Enxergo, a partir do que é dito no parágrafo acima, a consagração, pela tecnologia, da nefasta figura do atravessador, aquele que intrometendo-se entre quem presta um serviço e quem o recebe, sem nada produzir e nenhum risco correr, fica com a parte do leão dos ganhos gerados pela prestação do serviço, deixando para o prestador apenas algum resíduo.
Interessante é que após a postagem anterior (em 29 de fevereiro), quando lhes prometi o artigo de Lúcia Guimarães, já tive oportunidade de ler mais duas matérias jornalísticas focalizando a "economia compartilhada". A primeira foi a do Le Monde Diplomatique Brasil já citada acima. A segunda é uma reportagem de Filipe Oliveira publicada na edição de 5 de março de 2016 do jornal Folha de S.Paulo da qual compilei o parágrafo abaixo
"Livro questiona as promessas da economia compartilhada. Autor diz que start-ups como Uber intensificam precarização do trabalho. (...) O jornalista Steven Hill, radicado em San Francisco (EUA), de onde vem essa revolução, vê outro cenário: as pessoas colaboram com seu patrimônio e trabalho, e corporações e investidores ficam com bilhões de dólares. A crítica é apresentada em seu livro 'Raw Deal' (Injustiça)'."
Antes que eu leia novas reportagens, encerro por aqui esta postagem deixando-lhes algumas indagações.

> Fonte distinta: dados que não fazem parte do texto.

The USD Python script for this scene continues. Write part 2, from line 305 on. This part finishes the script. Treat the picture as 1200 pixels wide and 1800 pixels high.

Ficou mais claro para vocês o que é essa coisa denominada economia compartilhada? Faz sentido considerar uma balela (usando uma palavra de Lúcia Guimarães) a existência de tal economia? Será que, em uma civilização (sic) composta em sua maioria por indivíduos deficientes em termos de capacidade de saber interpretar o que ocorre ao seu redor, uma das coisas que nela encontra condições mais propícias para o seu desenvolvimento é exatamente aquilo que dá título ao artigo de Lúcia Guimarães: o compartilhamento de asneiras? O que vocês acham?